R. E il ridimensionamento della Nato?
R. Se uno degli obiettivi di Putin era un ridimensionamento della Nato questo non solo non è avvenuto ma addirittura ha avuto l’effetto contrario con l’allargamento della stessa stante l’inserimento di altri due Paesi come Svezia e Finlandia. È innegabile inoltre che proprio il prendere atto della nuova minaccia russa ha rivitalizzato l’essenza e l’importanza di una alleanza difensiva come la Nato.
D. Che ruolo avrà l’Europa con Trump alla presidenza?
R. L’Europa è stata finora la grande assente sul palcoscenico internazionale. Quindi, indipendentemente dalla politica futura degli Usa, la Ue dovrà assumersi le sue responsabilità e diventare finalmente una entità riconosciuta politicamente e militarmente e non solo economicamente. Questo passando sicuramente attraverso una Difesa comune europea che la renda autonoma sulle sue capacità di intervento. Ovviamente non contrapposta con la Nato ma a questa unita nel comune interesse.
D. Di quali aumenti di spesa per la Difesa Ue parliamo?

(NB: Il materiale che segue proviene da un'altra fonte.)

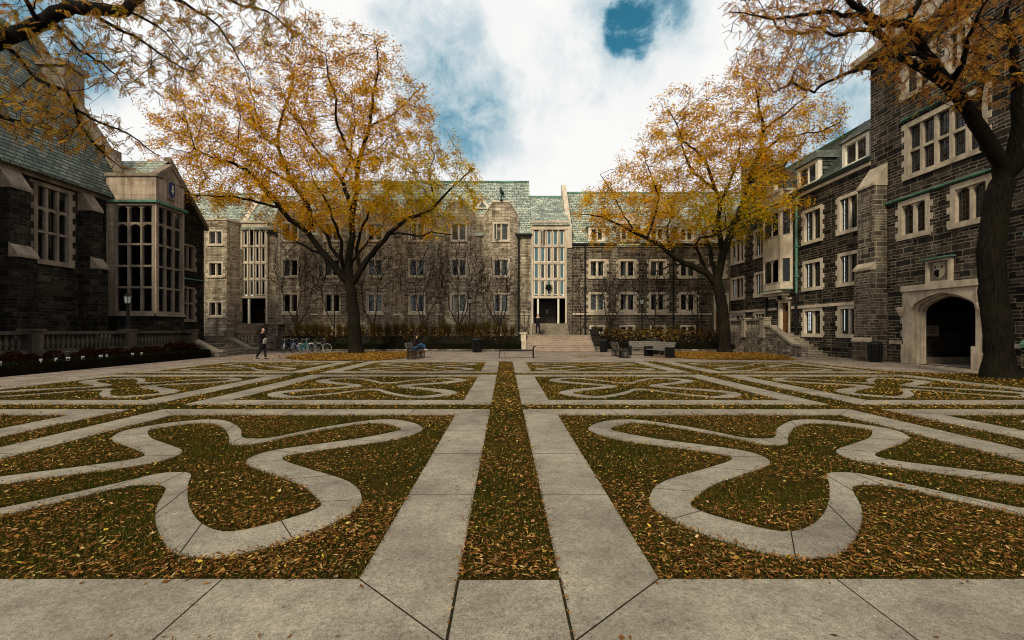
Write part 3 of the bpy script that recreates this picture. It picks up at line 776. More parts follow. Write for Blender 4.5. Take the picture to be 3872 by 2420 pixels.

R. La spesa totale militare nei paesi Ue, secondo i dati SIPRI, nel 2023 era di 313 miliardi di dollari, circa un terzo di quella degli Stati Uniti e di poco superiore alla Cina. Si tratta quindi non tanto di spendere di più quanto di spendere in modo oculato e finalizzato. Ovviamente c’è da tenere conto che in linea con gli impegni presi con la Nato l’obiettivo al momento è di raggiungere il 2% del Pil. Per spendere nel modo corretto occorre in particolare tendere ad evitare duplicazioni e frammentazioni che incidono sulla interoperabilità degli armamenti.
D. Un esempio?
R. Gli Stati europei utilizzano 12 diversi tipi di carri armati a fronte di uno solo per gli Stati Uniti. Una parziale riduzione di sovranità nazionale farebbe bene, tenendo in evidenza l’importanza di salvaguardare gli interessi delle industrie nazionali della Difesa.